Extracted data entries
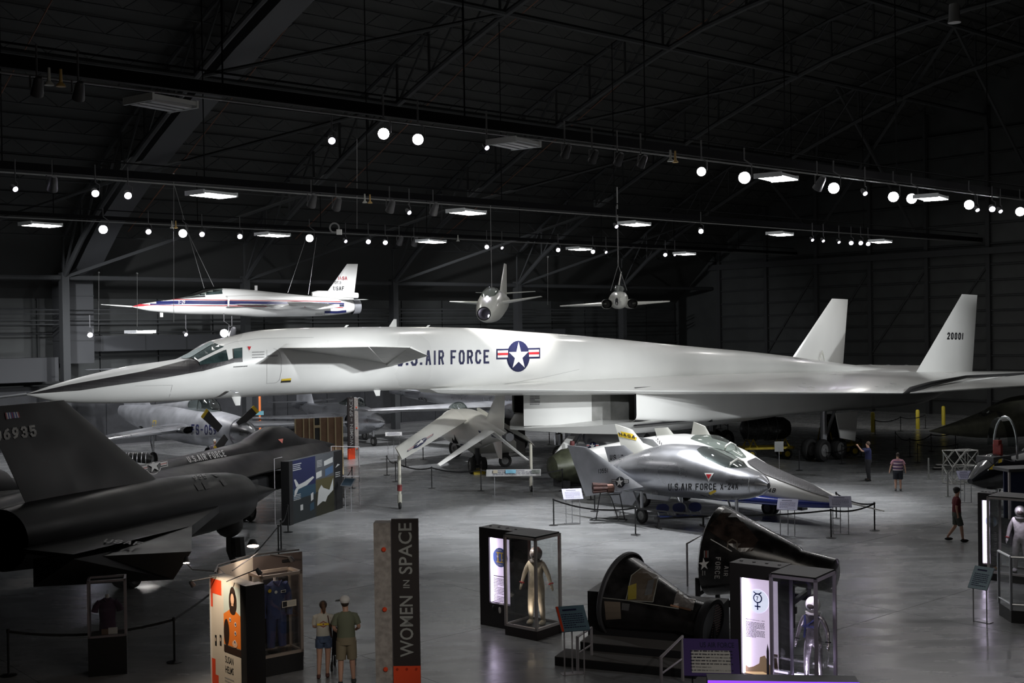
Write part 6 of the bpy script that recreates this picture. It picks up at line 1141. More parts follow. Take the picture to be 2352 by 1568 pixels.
MB().disc_stack([(.43, 2.24), (.53, 2.24), (.55, 2.3), (.55, 2.4), (.47, 2.42), (.43, 2.36)], M1, 36, 0, False, False).build('end_ring', BLK, t1)
eN = (M1.to_3x3() @ Vector((0, 0, 1))).normalized(); eU = Vector((0, 0, 1)).cross(eN).normalized(); eV = eN.cross(eU)
decal('end_disc_stripes', circ(0, 0, .46, None, 0)+[(q, 1, 2) for k in range(15) for q, _, _ in rect(.05, -.42+k*.058, max(.03, min(.36, math.sqrt(max(0, .45**2-(-.41+k*.058)**2))-.05)), .022)], M1 @ Vector((0, 0, 2.37)), eU, eV, [mat('disc_grey', (.035, .037, .045), .25, coat=1.), mat('pale_red_stripe', (.62, .4, .38), .5)], t1, None)
tm = bvh(MB().add([tuple(v) for v in m1.v], m1.f)); F1 = Frame(P.x, P.y, 0)
pdec('hatch_window', poly([(1450, 1322), (1475, 1305), (1510, 1322), (1500, 1380), (1440, 1378)], 0)+poly([(1443, 1346), (1462, 1340), (1462, 1375), (1442, 1377)], 1, 2)+poly([(1488, 1335), (1503, 1330), (1497, 1365), (1480, 1368)], 2, 2), IDM, t1, F1, tm, [mat('cabin_brown', (.09, .07, .05), .4), mat('cabin_yellow', (.3, .24, .03), .4), mat('cabin_grey', (.1, .1, .1), .4)], .012, 12)
pdec('hatch_frame', pl([(1450, 1322), (1475, 1303), (1512, 1322), (1500, 1382), (1438, 1378), (1450, 1322)], 2)+pl([(1385, 1372), (1438, 1378), (1560, 1398)], 2), IDM, t1, F1, tm, mat('hatch_frame_grey', (.25, .25, .22), .4), .016, 12)
pdec('equipment_panel', poly([(1388, 1380), (1425, 1382), (1427, 1420), (1392, 1422)], 0)+poly([(1429, 1384), (1447, 1386), (1444, 1402), (1428, 1400)], 1), IDM, t1, F1, tm, [mat('cabin_tan', (.2, .16, .12), .5), MATS['cabin_grey']], .013, 12)
pdec('bright_shingles', poly([(1556, 1356), (1600, 1360), (1592, 1402), (1546, 1394), (1550, 1372)], 0)+pl([(1553, 1372), (1598, 1378)], 1.5)+[(q, 1, 2) for q, _, _ in pl([(1540, 1390), (1588, 1402)], 4)], IDM, t1, F1, tm, [mat('shingle_silver', (.32, .29, .27), .35, .6, noise=.3, nscale=6), mat('copper_strip', (.5, .28, .18), .3, .8)], .014, 10)
pf = Frame(P.x, P.y, -22)
k = ftag('capsule_plinth', pf, 'black plinth with two grey-topped steps carrying the small black capsule', 'plinth')
MB().bx(-.35, 2.3, -.55, 1.0, 0, 1.05).bx(-.6, -.35, -.55, 1.0, 0, 1.35).build('plinth_body', BLK, k)
CARP = mat('grey_carpet', (.09, .085, .08), .9)
MB().bx(-.55, 2.2, -1.25, -.55, 0, .36).build('upper_step', [BLK], k); MB().bx(-.55, 2.2, -1.25, -.55, .36, .375).build('step_tread', CARP, k)
MB().bx(-.9, 2.2, -1.95, -1.25, 0, .18).build('lower_step', [BLK], k); MB().bx(-.9, 2.2, -1.95, -1.25, .18, .195).build('step_tread', CARP, k)
WR = mat('pale_handrail', (.42, .40, .42), .4, .3)
for nm, pts in (('left steel', [(1330, 1560, 0), (1326, 1462, 1), (1358, 1441, 1), (1361, 1520, 0)]), ('right pale', [(1522, 1568, 0), (1518, 1509, 1), (1567, 1461, 1), (1564, 1560, 0)])):
    Yd = 25.5 if 'left' in nm else 24.0; A_ = [at(px, py, Yd+(.0 if i < 2 else .5)) for i, (px, py, _) in enumerate(pts)]; A_[0].z = 0; A_[3].z = .05; A_[0].x = A_[1].x; A_[0].y = A_[1].y; A_[3].x = A_[2].x; A_[3].y = A_[2].y
    t = thing('handrail', nm+' sloping handrail beside the capsule steps', 'handrail', (A_[0].x, A_[0].y, 0)); o_ = Vector((A_[0].x, A_[0].y, 0))
    MB().tube([a-o_ for a in A_], .035, 8).build('rail_tube', WR, t); m_ = (A_[0]*.5+A_[1]*.5-o_, A_[3]*.5+A_[2]*.5-o_); MB().tube(m_, .02, 6).build('middle_bar', WR, t)
P = at(1642, 1262, 30.6)
t2, M2, m2 = capsule('large_capsule', 'large glossy black capsule with white star and FORCE lettering', P, (.84, -.52, -.12), [(.01, -.2), (.6, -.14), (1.05, -.02), (1.15, .05), (1.15, .12), (.52, 2.15), (.45, 2.25), (.42, 3.1), (.3, 3.15), (.01, 3.15)])
tm = bvh(m2); F2 = Frame(P.x, P.y, 0)
pdec('hatch_opening', poly([(1622, 1215), (1665, 1168), (1690, 1180), (1742, 1240), (1728, 1265), (1700, 1268)]), IDM, t2, F2, tm, mat('smoked_hatch', (.05, .035, .03), .1, coat=1., noise=.6, nscale=4), .012, 10)
pdec('bright_edge', pl([(1632, 1238), (1681, 1266)], 2.2), IDM, t2, F2, tm, WPRINT, .02, 8)
pdec('seat_ring', pl([(1670, 1262), (1672, 1245), (1682, 1238), (1692, 1244), (1694, 1262)], 3), IDM, t2, F2, tm, mat('seat_tan', (.12, .09, .06), .5), .02, 8)
pdec('star_mark', star(0, 0, 1, 0, 1, .1), st_map(1617, 1295, 13, 15), t2, F2, tm, WPRINT, .012, .5)
pdec('star_bars', rect(1617, 1264, 2, 16)+rect(1621, 1264, 2.2, 16, 1)+rect(1625, 1264, 2, 16)+rect(1613, 1309, 2, 12)+rect(1618, 1310, 2, 10), IDM, t2, F2, tm, [GPRINT, PINK], .012, 8)
pdec('side_lettering', fit('FORCE', 0, 0, 50, 12, 0, wf=.6, th=.17), lambda u, v: (1644+v-u*.06, 1279+u*.98), t2, F2, tm, LG, .014, 8)
pdec('side_lettering', fit('AIR', 0, 0, 24, 10, 0, wf=.6, th=.17), lambda u, v: (1664+v-u*.1, 1299+u*.95), t2, F2, tm, LG, .014, 8)
k = thing('capsule_cradle', 'dark steel cradle frame under the large black capsule', 'stand', (P.x, P.y, 0), -.5)
MB().bx(-.3, 2.3, -.8, -.7, .35, .5).bx(-.3, 2.3, .7, .8, .35, .5).build('side_beam', BLK, k)
for x in (-.2, 1.0, 2.2):
    for y in (-.75, .75): MB().bx(x-.05, x+.05, y-.05, y+.05, 0, 1.0).build('leg', BLK, k)
    MB().bx(x-.05, x+.05, -.75, .75, .55, .65).build('cross_beam', BLK, k)
q = gp(1632, 1345, 0); t = thing('handrail', 'low pale rail frame below the large capsule at its left', 'handrail', (q.x-.35, q.y, 0)); MB().tube([(-.3, 0, 0), (-.3, 0, 1.2), (.25, 0, 1.5), (.25, 0, 0)], .03, 8).build('rail_tube', WR, t)
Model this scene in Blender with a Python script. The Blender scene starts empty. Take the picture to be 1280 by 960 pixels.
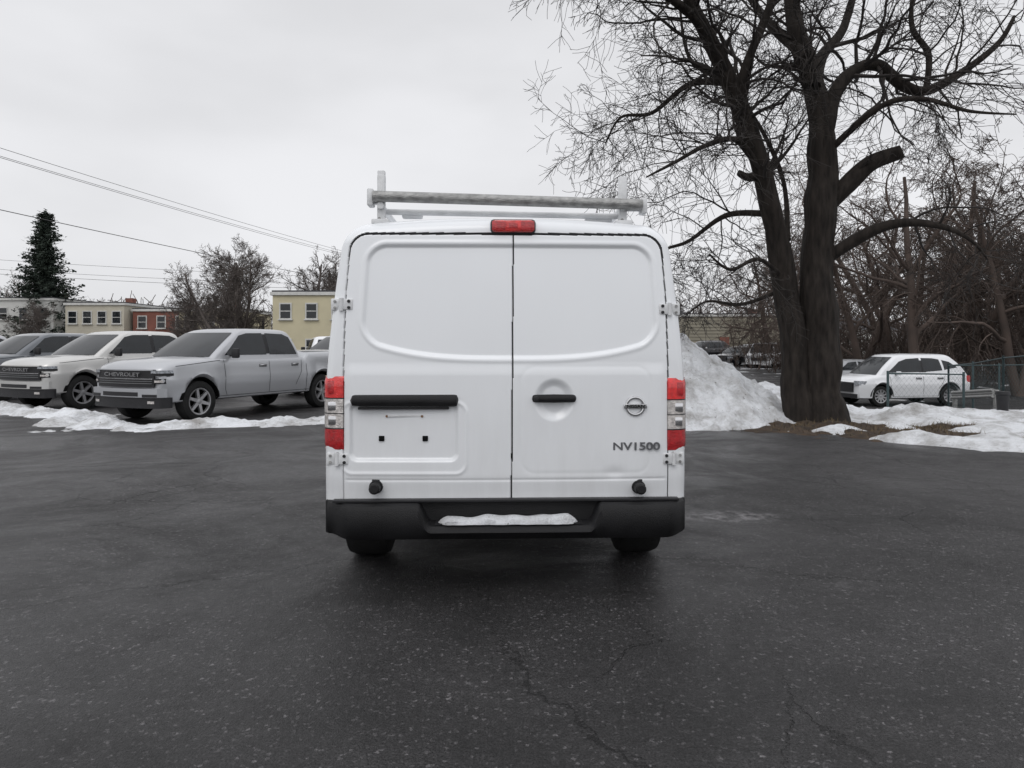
import bpy, math, random
import numpy as np
from mathutils import Vector, Matrix, Euler, noise as mnoise
import bmesh
R=math.radians
scene=bpy.context.scene
COL=scene.collection

# ------------------------------------------------------------------ materials
def mk(name,col,rough=.5,metal=0.,coat=0.,var=.12,scale=4.,bump=0.,bscale=60.,spec=.5,col2=None,rvar=0.08,detail=3,vs=None):
    m=bpy.data.materials.new(name); m.use_nodes=True
    nt=m.node_tree; b=nt.nodes['Principled BSDF']
    tc=nt.nodes.new('ShaderNodeTexCoord'); vec=tc.outputs['Object']
    if vs:
        mp=nt.nodes.new('ShaderNodeMapping'); mp.inputs['Scale'].default_value=vs; nt.links.new(vec,mp.inputs['Vector']); vec=mp.outputs[0]
    n=nt.nodes.new('ShaderNodeTexNoise'); n.inputs['Scale'].default_value=scale; n.inputs['Detail'].default_value=detail
    nt.links.new(vec,n.inputs['Vector'])
    mr=nt.nodes.new('ShaderNodeMapRange'); mr.inputs[1].default_value=.3; mr.inputs[2].default_value=.7
    nt.links.new(n.outputs['Fac'],mr.inputs[0])
    mx=nt.nodes.new('ShaderNodeMix'); mx.data_type='RGBA'
    c2=col2 if col2 else tuple(min(1,c*(1+var)) for c in col)
    c1=col if col2 else tuple(c*(1-var) for c in col)
    mx.inputs[6].default_value=(*c1,1); mx.inputs[7].default_value=(*c2,1)
    nt.links.new(mr.outputs[0],mx.inputs[0]); nt.links.new(mx.outputs[2],b.inputs['Base Color'])
    r2=nt.nodes.new('ShaderNodeMapRange'); r2.inputs[3].default_value=max(0.02,rough-rvar); r2.inputs[4].default_value=min(1,rough+rvar)
    nt.links.new(n.outputs['Fac'],r2.inputs[0]); nt.links.new(r2.outputs[0],b.inputs['Roughness'])
    b.inputs['Metallic'].default_value=metal; b.inputs['Coat Weight'].default_value=coat
    b.inputs['Coat Roughness'].default_value=.05
    b.inputs['Specular IOR Level'].default_value=spec
    if bump>0:
        n2=nt.nodes.new('ShaderNodeTexNoise'); n2.inputs['Scale'].default_value=bscale; n2.inputs['Detail'].default_value=5
        nt.links.new(vec,n2.inputs['Vector'])
        bp=nt.nodes.new('ShaderNodeBump'); bp.inputs['Strength'].default_value=min(1,bump); bp.inputs['Distance'].default_value=.02
        nt.links.new(n2.outputs['Fac'],bp.inputs['Height']); nt.links.new(bp.outputs[0],b.inputs['Normal'])
    return m

M={}
def vanpaint():
    """white paint with a film of road grime that gets stronger towards the sills"""
    m=mk('white_paint',(.80,.82,.845),.24,0,.4,.008,1.5,rvar=.03); nt=m.node_tree; b=nt.nodes['Principled BSDF']; L=nt.links.new
    src=b.inputs['Base Color'].links[0].from_socket
    tc=nt.nodes.new('ShaderNodeTexCoord'); sp=nt.nodes.new('ShaderNodeSeparateXYZ'); L(tc.outputs['Object'],sp.inputs[0])
    mr=nt.nodes.new('ShaderNodeMapRange'); mr.inputs[1].default_value=1.35; mr.inputs[2].default_value=.45; mr.inputs[3].default_value=.02; mr.inputs[4].default_value=.38; L(sp.outputs[2],mr.inputs[0])
    n=nt.nodes.new('ShaderNodeTexNoise'); n.inputs['Scale'].default_value=6; n.inputs['Detail'].default_value=8; n.inputs['Roughness'].default_value=.65
    mp=nt.nodes.new('ShaderNodeMapping'); mp.inputs['Scale'].default_value=(1.8,1,.4); L(tc.outputs['Object'],mp.inputs['Vector']); L(mp.outputs[0],n.inputs['Vector'])
    mu=nt.nodes.new('ShaderNodeMath'); mu.operation='MULTIPLY'; L(mr.outputs[0],mu.inputs[0]); L(n.outputs['Fac'],mu.inputs[1])
    mx=nt.nodes.new('ShaderNodeMix'); mx.data_type='RGBA'; L(mu.outputs[0],mx.inputs[0]); L(src,mx.inputs[6]); mx.inputs[7].default_value=(.27,.25,.23,1); L(mx.outputs[2],b.inputs['Base Color'])
    return m
M['white']=vanpaint()
M['white2']=mk('white_car_paint',(.74,.75,.77),.25,0,.5,.005,rvar=.01)
M['silver']=mk('silver_paint',(.44,.45,.47),.34,.5,.6,.006,1,rvar=.01)
M['silverw']=mk('pale_silver_paint',(.56,.555,.54),.34,.4,.6,.006,1,rvar=.01)
M['grey']=mk('grey_paint',(.12,.13,.145),.28,.4,.8,.01,1,rvar=.01)
M['blackp']=mk('black_paint',(.015,.015,.018),.2,.1,.6,.05)
M['plastic']=mk('black_plastic',(.014,.014,.016),.5,0,0,.25,8,.25,200,spec=.4)
M['plasticb']=mk('bumper_plastic',(.0075,.0075,.0085),.5,0,0,.4,6,.35,260,spec=.32)
M['gap']=mk('rubber_seal',(.03,.03,.032),.7)
M['seam']=mk('panel_gap',(.16,.165,.17),.6)
M['letter']=mk('badge_grey',(.15,.155,.165),.3,.5)
M['dark']=mk('underbody_dark',(.006,.006,.006),.95,spec=.1)
M['tire']=mk('tire_rubber',(.013,.013,.013),.8,0,0,.3,12,.3,80,spec=.3)
M['glass']=mk('dark_glass',(.012,.015,.018),.05,0,0,.2,rvar=.02,spec=.5)
M['chrome']=mk('chrome',(.62,.62,.63),.14,1,0,.05)
M['alloy']=mk('alloy_wheel',(.42,.42,.43),.3,.8,0,.08)
M['red']=mk('red_lens',(.66,.018,.018),.12,0,.8,.25,30,.4,180)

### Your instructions
Set down exactly the lines above, from the line containing "Model this scene" through the line containing "COL=scene.collection". Skip the pictures.

### Exercise response
Model this scene in Blender with a Python script. The Blender scene starts empty. Take the picture to be 1280 by 960 pixels.
import bpy, math, random
import numpy as np
from mathutils import Vector, Matrix, Euler, noise as mnoise
import bmesh
R=math.radians
scene=bpy.context.scene
COL=scene.collection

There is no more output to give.